蟻も熱中症になるのでしょうか

 前のブログで、「心の中の風を静めるには、吐く息・吸う息になりきり、なりきってみましょう。」と提案しましたが、「息」ということで少し考えてみましょう。
 今夏は異常な暑さで各地で熱中症の人が続出しています。そこで私が二、三人の友人に「蟻も熱中症になるのかな」と話しかけると、友人たちはかならず「ハァ、ハァ」と笑います。なぜ笑うのでしょうか。その質問が突拍子のないものだからでしょうか。でもその質問を聞いた人の中には、気が付かないにしても、「ああ、蟻も人間も同じかな」という思いが生じたからではないでしょうか。

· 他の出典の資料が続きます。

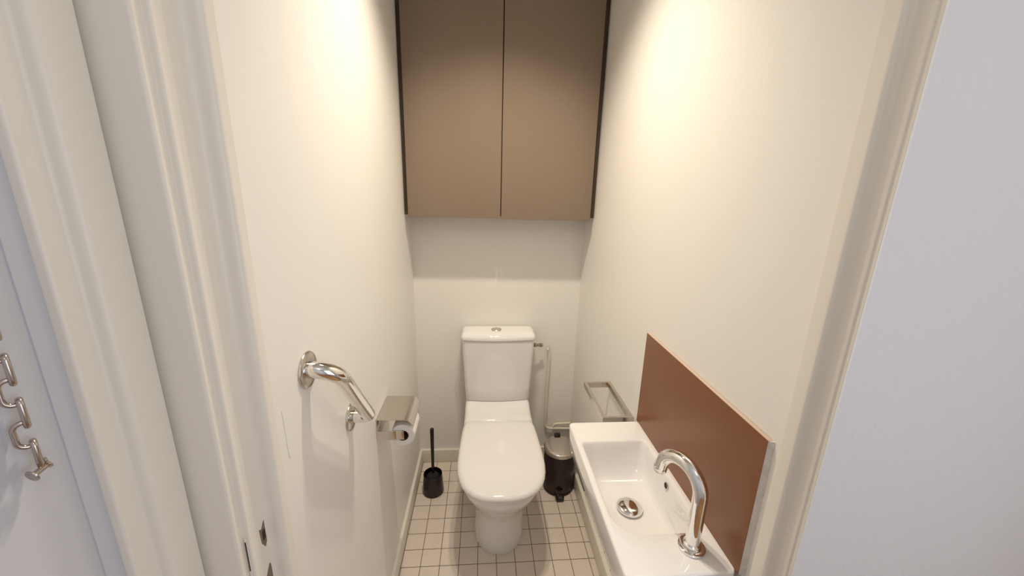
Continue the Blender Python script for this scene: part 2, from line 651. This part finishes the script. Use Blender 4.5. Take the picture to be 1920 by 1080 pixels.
bm = bmesh.new()
rings = [cisec(0.157, 1.716, 1.84, 0.4560), cisec(0.160, 1.713, 1.845, 0.4590), cisec(0.1635, 1.7110, 1.845, 0.52),
         cisec(0.168, 1.708, 1.845, 0.62), cisec(0.1735, 1.7055, 1.845, 0.72), cisec(0.1755, 1.705, 1.845, 0.7795)]
loft(bm, rings)
cis = obj('cistern', bm, M_CERAMIC, toilet, 50)
bm = bmesh.new()
rings = [cisec(0.176, 1.7045, 1.845, 0.7810), cisec(0.1795, 1.7010, 1.848, 0.7825), cisec(0.1805, 1.700, 1.849, 0.788),
         cisec(0.1795, 1.7010, 1.848, 0.7965), cisec(0.1765, 1.7040, 1.846, 0.8040), cisec(0.171, 1.7100, 1.841, 0.8098),
         cisec(0.163, 1.7190, 1.834, 0.8132), cisec(0.150, 1.7320, 1.822, 0.8148)]
loft(bm, rings)
obj('cistern_lid', bm, M_CERAMIC, toilet, 60)
bm = bmesh.new()
lathe(bm, [(0.0255, 0), (0.0255, 0.0025), (0.024, 0.0042), (0.0215, 0.0046), (0.0205, 0.003), (0.019, 0.0045),
           (0.010, 0.0052)], (0.0715, 1.778, 0.8142), n=40)
fb = obj('flush_button', bm, M_STEEL, toilet)
bm = bmesh.new()
tube(bm, [(0.0535, 1.784, 0.8190), (0.062, 1.778, 0.8193), (0.0715, 1.7755, 0.8194), (0.081, 1.778, 0.8193), (0.0895, 1.784, 0.8190)], 0.0017, 8)
tube(bm, [(0.0715 + 0.021 * cos(a * pi / 12), 1.778 + 0.021 * sin(a * pi / 12), 0.8184) for a in range(24)], 0.0008, 6, closed=True)
obj('button_divider', bm, M_DARK, fb, 0)  # dark lines paint the shade in the button gaps

# ------------------------------------------------------------------ water pipe with stop valve
pipe = thing('water_pipe', 'cream-painted water pipe running down the back wall to the right of the cistern', 'pipe',
             (0.35, 1.84, 0.2))
bm = bmesh.new()
tube(bm, fillet([(0.346, 1.838, 0.690), (0.353, 1.840, 0.655), (0.353, 1.840, 0.55), (0.349, 1.840, 0.45),
                 (0.351, 1.840, 0.207), (0.492, 1.840, 0.203)], [0.02, 0.1, 0.1, 0.03]), 0.0070, 14)
obj('supply_pipe', bm, M_PIPE, pipe)
bm = bmesh.new()
tube(bm, fillet([(0.398, 1.842, 0.206), (0.398, 1.842, 0.232), (0.492, 1.842, 0.236)], 0.018), 0.0070, 14)
obj('branch_pipe', bm, M_PIPE, pipe)
bm = bmesh.new()
lathe(bm, [(0.0095, 0), (0.0095, 0.016)], (0.346, 1.838, 0.681), n=8)
obj('pipe_nut', bm, M_CHROME, pipe)
bm = bmesh.new()
lathe(bm, [(0.0105, 0), (0.0105, 0.012), (0.007, 0.014), (0.007, 0.032), (0.010, 0.034), (0.010, 0.048)],
      (0.2635, 1.79, 0.728), (0.97, 0.38, -0.20), 12)
valve = obj('stop_valve', bm, M_VALVE, pipe)
bm = bmesh.new()
lathe(bm, [(0.008, -0.010), (0.009, 0), (0.017, 0.003), (0.017, 0.014), (0.012, 0.018)], (0.316, 1.808, 0.722), (0.15, -0.85, 0.5), 10)
tube(bm, [(0.300, 1.806, 0.721), (0.322, 1.820, 0.716), (0.338, 1.832, 0.704), (0.346, 1.838, 0.694)], 0.0085, 12)
obj('valve_handle', bm, M_VALVE, valve)

# ------------------------------------------------------------------ toilet brush and its pot
bh = thing('brush_holder', 'black plastic tapered toilet brush pot on the tiles left of the toilet', 'brush holder',
           (-0.240, 1.640, 0))
bm = bmesh.new()
lathe(bm, [(0.050, 0), (0.0525, 0.002), (0.0525, 0.010), (0.0515, 0.018), (0.0495, 0.05), (0.0455, 0.105), (0.0440, 0.1065),
           (0.0425, 0.105), (0.0450, 0.05), (0.046, 0.012)], (-0.240, 1.640, 0), n=48, cap1=True)
obj('pot', bm, M_BLACK, bh)
tb = thing('toilet_brush', 'black toilet brush with a long straight handle, standing in the pot', 'toilet brush',
           (-0.240, 1.640, 0.014))
bm = bmesh.new()
tube(bm, [(-0.240, 1.642, 0.055), (-0.2405, 1.650, 0.11), (-0.242, 1.664, 0.22), (-0.2435, 1.678, 0.330),
          (-0.2436, 1.6785, 0.334)], [0.0065, 0.0068, 0.0082, 0.0098, 0.0085], 20)
obj('handle', bm, M_BLACK, tb)
bm = bmesh.new()
prof = [(0.004, 0.0), (0.022, 0.004), (0.031, 0.014)]
for k in range(10):
    z = 0.018 + k * 0.0062
    prof += [(0.034, z), (0.030, z + 0.003)]
prof += [(0.026, 0.084), (0.010, 0.088)]
lathe(bm, prof, (-0.240, 1.641, 0.013), n=36)
obj('brush_head', bm, M_BRISTLE, tb)

# ------------------------------------------------------------------ pedal bin
BX, BY = 0.3975, 1.645
pb = thing('pedal_bin', 'small dark brown pedal bin with a steel lid, between toilet and basin', 'bin', (BX, BY, 0))
bm = bmesh.new()
lathe(bm, [(0.072, 0), (0.0765, 0.002), (0.0765, 0.014), (0.0745, 0.017), (0.0775, 0.020), (0.0785, 0.10), (0.0785, 0.218),
           (0.076, 0.222)], (BX, BY, 0), n=56)
obj('body', bm, M_BIN, pb)
bm = bmesh.new()
lathe(bm, [(0.079, 0.2225), (0.0815, 0.2235), (0.082, 0.2295), (0.082, 0.238), (0.0805, 0.2415), (0.077, 0.2435), (0.070, 0.2450),
           (0.05, 0.2475), (0.02, 0.249)], (BX, BY, 0), n=56)
lid = obj('lid', bm, M_SATIN, pb, 50)
bm = bmesh.new()
box(bm, BX - 0.016, BX + 0.016, BY + 0.074, BY + 0.090, 0.205, 0.255, bev=0.003)
obj('hinge', bm, M_BLACK, pb)
bm = bmesh.new()
# pedal: a black tongue with a thin steel lip, reaching out of the base towards the door
rings = []
for y, hw, z in ((BY - 0.060, 0.020, 0.020), (BY - 0.080, 0.022, 0.020), (BY - 0.100, 0.021, 0.017), (BY - 0.110, 0.016, 0.012)):
    rings.append([(BX - 0.008 - hw, y, z - 0.008), (BX - 0.008 + hw, y, z - 0.008), (BX - 0.008 + hw, y, z + 0.006),
                  (BX - 0.008 + hw * 0.6, y, z + 0.013), (BX - 0.008 - hw * 0.6, y, z + 0.013), (BX - 0.008 - hw, y, z + 0.006)])
loft(bm, rings)
lathe(bm, [(0.019, 0.0), (0.0195, 0.02), (0.017, 0.036)], (BX - 0.008, BY - 0.076, 0.016), n=24)
ped = obj('pedal', bm, M_BLACK, pb)
bm = bmesh.new()
arc = [(BX - 0.008 + 0.0235 * cos(t), BY - 0.078 + 0.022 * sin(t), 0.036) for t in
       [pi + pi * i / 12 for i in range(13)]]
tube(bm, arc, 0.0028, 8)
obj('pedal_lip', bm, M_CHROME, ped)

# ------------------------------------------------------------------ grab bar on the left wall
gb = thing('grab_bar', 'bent chrome grab bar fixed to the left wall', 'grab bar', (XL, 0.80, 1.03))
bm = bmesh.new()
tube(bm, fillet([(XL + 0.003, 0.699, 1.150), (-0.2815, 0.701, 1.148), (-0.2865, 0.894, 0.920), (XL + 0.003, 0.895, 0.919)],
                [0.060, 0.020], 12), 0.0165, 28)
bar = obj('bar', bm, M_CHROME, gb, 60)
for cy, cz in ((0.699, 1.150), (0.895, 0.919)):
    bm = bmesh.new()
    lathe(bm, [(0.0355, 0), (0.0360, 0.001), (0.0360, 0.0035), (0.0345, 0.0050), (0.020, 0.0052)], (XL, cy, cz), (1, 0, 0), 48)
    fl = obj('flange', bm, M_STEEL if cz < 1 else M_STEEL, gb, 50)
    for k in range(3):
        a = radians(75 + 120 * k)
        bm = bmesh.new()
        lathe(bm, [(0.0040, 0), (0.0040, 0.0010), (0.0028, 0.0019)],
              (XL + 0.0050, cy + 0.0265 * cos(a), cz + 0.0265 * sin(a)), (1, 0, 0), 14)
        sc = obj('screw', bm, M_CHROME, fl)

# ------------------------------------------------------------------ toilet roll holder and roll
th = thing('toilet_paper_holder', 'chrome covered toilet roll holder on the left wall', 'toilet roll holder',
           (XL, 1.17, 0.74))
bm = bmesh.new()
box(bm, XL, XL + 0.003, 1.100, 1.245, 0.700, 0.772, bev=0.0006)
obj('back_plate', bm, M_SATIN, th)
bm = bmesh.new()
cov = fillet([(XL + 0.002, 0, 0.7715), (-0.236, 0, 0.7695), (-0.218, 0, 0.748)], 0.02, 10)
r0 = [(p.x, 1.100, p.z) for p in cov] + [(p.x - 0.0008, 1.100, p.z - 0.0022) for p in cov[::-1]]
r1 = [(x, 1.245, z) for x, _, z in r0]
loft(bm, [r0, r1])
obj('cover', bm, M_SATIN, th, 50)
bm = bmesh.new()
# flat arm folded in an L and the bar through the roll
prof = [(XL + 0.002, 0.7300), (-0.262, 0.7300)]
box(bm, XL + 0.001, -0.272, 1.096, 1.0985, 0.699, 0.7315, bev=0.0005)
box(bm, -0.273, -0.248, 1.094, 1.0965, 0.702, 0.7315, bev=0.0005)
obj('arm', bm, M_SATIN, th)
bm = bmesh.new()
box(bm, -0.268, -0.256, 1.0955, 1.220, 0.7265, 0.7295, bev=0.0008)
obj('roll_bar', bm, M_SATIN, th)
tr = thing('toilet_roll', 'white toilet paper roll held under the chrome cover', 'toilet roll', (-0.254, 1.155, 0.712))
bm = bmesh.new()
RC = (-0.254, 1.103, 0.7100)
lathe(bm, [(0.0190, 0.100), (0.0190, 0.0), (0.0370, 0.0), (0.0385, 0.0015), (0.0385, 0.0985), (0.0370, 0.100), (0.0190, 0.100)],
      RC, (0, 1, 0), 48, False, False)
obj('paper', bm, M_PAPER, tr, 40)
bm = bmesh.new()
lathe(bm, [(0.0190, 0.0995), (0.0190, 0.0005), (0.0178, 0.0005), (0.0178, 0.0995), (0.0190, 0.0995)], RC, (0, 1, 0), 36, False, False)
obj('cardboard_core', bm, M_CARD, tr, 40)

# ------------------------------------------------------------------ hand basin
basin = thing('wash_basin', 'narrow white ceramic wall basin on the right wall', 'basin', (0.38, 0.78, 0.68))
bm = bmesh.new()
R = []
R.append(rrect(0.320, 0.484, 0.60, 0.96, 0.02, 0.668))
R.append(rrect(0.296, 0.487, 0.555, 1.000, 0.02, 0.674))
R.append(rrect(0.283, 0.4875, 0.540, 1.014, 0.016, 0.690))
R.append(rrect(0.273, 0.4880, 0.5345, 1.0205, 0.014, 0.735))
R.append(rrect(0.2690, 0.4880, 0.5330, 1.0225, 0.012, 0.7940))
R.append(rrect(0.2697, 0.4880, 0.5337, 1.0220, 0.012, 0.7980))
R.append(rrect(0.2715, 0.4880, 0.5355, 1.0205, 0.012, 0.7997))
R.append(rrect(0.2740, 0.4870, 0.5380, 1.0180, 0.012, 0.8002))
rl = (0.060, 0.026, 0.014, 0.012)
R.append(rrect(0.2830, 0.4745, 0.6220, 0.9340, rl, 0.8000))
R.append(rrect(0.2855, 0.4725, 0.6245, 0.9310, rl, 0.7988))
R.append(rrect(0.2885, 0.4705, 0.6275, 0.9275, rl, 0.7945))
R.append(rrect(0.2925, 0.4680, 0.6320, 0.9210, (0.058, 0.026, 0.018, 0.016), 0.7780))
R.append(rrect(0.3000, 0.4640, 0.6400, 0.9040, (0.055, 0.028, 0.024, 0.022), 0.7400))
R.append(rrect(0.3060, 0.4600, 0.6470, 0.8900, (0.052, 0.03, 0.03, 0.03), 0.7200))
R.append(rrect(0.3130, 0.4540, 0.6550, 0.8750, (0.048, 0.03, 0.03, 0.03), 0.7115))
R.append(rrect(0.3250, 0.4440, 0.6700, 0.8550, (0.040, 0.03, 0.03, 0.03), 0.7080))
R.append(rrect(0.3450, 0.4250, 0.7000, 0.8250, (0.030, 0.02, 0.02, 0.02), 0.7068))
loft(bm, R)
obj('bowl', bm, M_CERAMIC, basin, 50)
bm = bmesh.new()
lathe(bm, [(0.0250, 0), (0.0255, 0.0040)], (0.380, 0.783, 0.7068), n=40)
dr = obj('drain_ring', bm, M_DARK, basin)
bm = bmesh.new()
lathe(bm, [(0.029, 0), (0.0325, 0.001), (0.0328, 0.003), (0.0300, 0.0065), (0.023, 0.0100), (0.013, 0.0122), (0.004, 0.0128)],
      (0.380, 0.783, 0.7110), n=48)
obj('drain_plug', bm, M_CHROME, basin, 60)
bm = bmesh.new()
lathe(bm, [(0.0090, 0), (0.0090, 0.0016), (0.0074, 0.0018), (0.0074, 0.0006)], (0.4672, 0.778, 0.7790), (-1, 0, 0.13), 24)
ovf = obj('overflow_ring', bm, M_SATIN, basin)
bm = bmesh.new()
lathe(bm, [(0.0073, 0), (0.0073, 0.0013)], (0.4672, 0.778, 0.7790), (-1, 0, 0.13), 20)
obj('overflow_hole', bm, M_DARK, basin)  # flat dark disc, shade of the hole put into its colour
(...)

 蟻も私たちと同じく息をしています。その点では蟻と人間とは同じです。サンスクリットで息のことをプラーナといいます。このプラーナに所有を表す「カ」を付けた「プラーナカ」は「息をするもの」という意味で、この語は「小動物」あるいは「虫」という意味です。間違いなく蟻も息をしているのですね。今、熱い地上のあちこちではたらき回っている蟻さんたちが吐いた息を私は吸っているかもしれません。
 38億年前に生じた根源的な生命がいつ頃か息をし始めたのでしょうか。その息の循環が、何十億年という時の流れを経て、いまこの私の吐く息・吸う息につながっているのです。こう思うと不思議な気持ちになります。人間だけではありません、すべてのいのちを支えている有り難い吐く息・吸う息に今日も感謝しつつ、なりきっり、なりきっていこうと思います。
 時には地上に眼をやって、蟻さんたちに「こんにちは」と挨拶してみてはどうでしょうか。